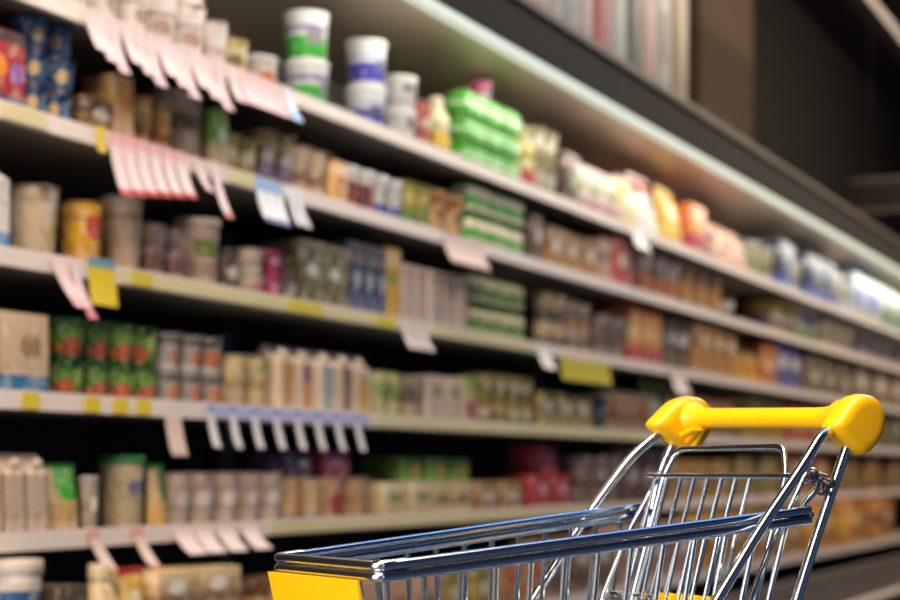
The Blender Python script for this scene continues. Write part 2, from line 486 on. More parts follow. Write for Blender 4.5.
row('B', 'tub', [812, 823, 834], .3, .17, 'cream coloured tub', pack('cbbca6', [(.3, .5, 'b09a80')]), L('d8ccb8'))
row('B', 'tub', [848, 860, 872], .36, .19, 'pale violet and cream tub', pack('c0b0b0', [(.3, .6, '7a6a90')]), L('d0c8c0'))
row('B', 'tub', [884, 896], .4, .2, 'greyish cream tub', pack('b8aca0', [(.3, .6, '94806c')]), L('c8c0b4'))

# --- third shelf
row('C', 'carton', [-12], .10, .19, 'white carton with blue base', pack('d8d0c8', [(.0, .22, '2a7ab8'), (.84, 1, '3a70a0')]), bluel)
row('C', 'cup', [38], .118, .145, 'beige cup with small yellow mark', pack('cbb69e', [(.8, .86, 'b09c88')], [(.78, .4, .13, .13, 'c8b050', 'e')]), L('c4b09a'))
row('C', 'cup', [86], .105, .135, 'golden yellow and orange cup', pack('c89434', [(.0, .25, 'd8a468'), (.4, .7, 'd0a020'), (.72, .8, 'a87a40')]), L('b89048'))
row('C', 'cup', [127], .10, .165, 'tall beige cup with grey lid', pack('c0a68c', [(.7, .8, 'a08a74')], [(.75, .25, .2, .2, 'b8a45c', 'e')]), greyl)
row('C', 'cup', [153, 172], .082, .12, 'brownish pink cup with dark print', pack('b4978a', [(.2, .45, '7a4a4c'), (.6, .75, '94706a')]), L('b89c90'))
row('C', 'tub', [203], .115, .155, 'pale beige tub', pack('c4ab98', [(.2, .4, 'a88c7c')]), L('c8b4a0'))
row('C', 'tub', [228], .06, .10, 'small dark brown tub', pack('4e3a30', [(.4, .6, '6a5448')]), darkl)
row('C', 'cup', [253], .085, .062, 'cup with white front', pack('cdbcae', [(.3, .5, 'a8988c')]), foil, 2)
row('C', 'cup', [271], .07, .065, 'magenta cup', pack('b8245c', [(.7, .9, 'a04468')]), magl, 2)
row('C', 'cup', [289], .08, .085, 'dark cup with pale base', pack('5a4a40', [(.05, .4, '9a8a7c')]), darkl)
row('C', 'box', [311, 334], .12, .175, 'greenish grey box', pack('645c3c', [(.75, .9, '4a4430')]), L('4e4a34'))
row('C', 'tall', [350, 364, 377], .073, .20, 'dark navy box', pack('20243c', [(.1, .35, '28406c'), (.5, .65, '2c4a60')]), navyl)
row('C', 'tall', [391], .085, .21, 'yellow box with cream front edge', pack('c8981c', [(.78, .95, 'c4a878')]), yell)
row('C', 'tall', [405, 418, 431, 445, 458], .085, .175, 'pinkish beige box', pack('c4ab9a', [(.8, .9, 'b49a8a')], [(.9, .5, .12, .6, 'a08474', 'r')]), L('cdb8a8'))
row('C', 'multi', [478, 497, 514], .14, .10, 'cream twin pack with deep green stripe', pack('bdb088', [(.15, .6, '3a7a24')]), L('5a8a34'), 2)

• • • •

TO BE DONE:
In the data above, please extract the lines from the first one through the line with "row('B', 'tub', [884, 896], .4, .2, 'greyish", exactly, and keep pictures out.

RESPONSE TO THE TASK:
The Blender Python script for this scene continues. Write part 2, from line 486 on. More parts follow. Write for Blender 4.5.
row('B', 'tub', [812, 823, 834], .3, .17, 'cream coloured tub', pack('cbbca6', [(.3, .5, 'b09a80')]), L('d8ccb8'))
row('B', 'tub', [848, 860, 872], .36, .19, 'pale violet and cream tub', pack('c0b0b0', [(.3, .6, '7a6a90')]), L('d0c8c0'))
row('B', 'tub', [884, 896], .4, .2, 'greyish cream tub', pack('b8aca0', [(.3, .6, '94806c')]), L('c8c0b4'))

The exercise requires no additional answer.